VET is suitable for investors and modest dividend owners. Traders would have an interest to buy on sharp price drops, but would likely get bored by the modest upward trend if purchased at the current price. Speculators can initiate a position and add larger purchases should the share price fall. This is a quality, well-run company, but not well known on Wall Street. It is, however, well known on Bay Street.

From Q3 2021 report linked here
Message to Shareholders

Global commodity prices continued to strengthen during the third quarter which we were able to take advantage of through our internationally diversified asset base. Compared to the previous quarter, global oil prices increased approximately 7%, Canadian natural gas prices increased by 24%, United States natural gas prices increased by 42%, while European natural gas prices (TTF) increased over 90%. Vermilion’s exposure to global commodity prices is what sets us apart from our North American peers. Not only does this global commodity exposure enhance our revenue and cash flow during strong market cycles, but it also serves to reduce cash flow volatility over the long-term.

As a result of the strong commodity prices, we generated $263 million of FFO in Q3 2021, representing a 52% increase over the prior quarter. We invested $66 million in E&D capital expenditures during the quarter, resulting in $196 million of FCF(1) with the majority of that FCF used to reduce debt and the remainder allocated to an acquisition in the United States as well as reclamation and abandonment expenditures.

Based on the forward commodity strip, we expect to generate in excess of $500 million, or over $3.00 per share, of free cash flow in 2021 and exit 2021 with net debt forecast to be in the range of $1.65 billion. Based on these projections, this would imply a net debt to trailing FFO ratio of approximately 1.8 times which is well ahead of the original net debt target that we had at the beginning of the year as stronger commodity prices have enabled us to accelerate our debt reduction.

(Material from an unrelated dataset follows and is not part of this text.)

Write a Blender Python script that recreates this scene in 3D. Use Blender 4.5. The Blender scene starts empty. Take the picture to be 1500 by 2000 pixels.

We now have a clear line of sight to achieving our targeted debt to trailing FFO ratio of 1.5 times or less in 2022, and with that we plan to reinstate a dividend in Q1 2022. Although it is still subject to board approval, our intention is to reinstate a fixed quarterly dividend (5-10% of FFO stress-tested at lower prices including US$55/bbl WTI) while continuing to focus on debt reduction. As further debt targets are achieved, we will consider augmenting our return of capital through fixed dividend increases, share buybacks and/or special dividends. We will provide more details on our return of capital framework with our formal 2022 budget release in early December.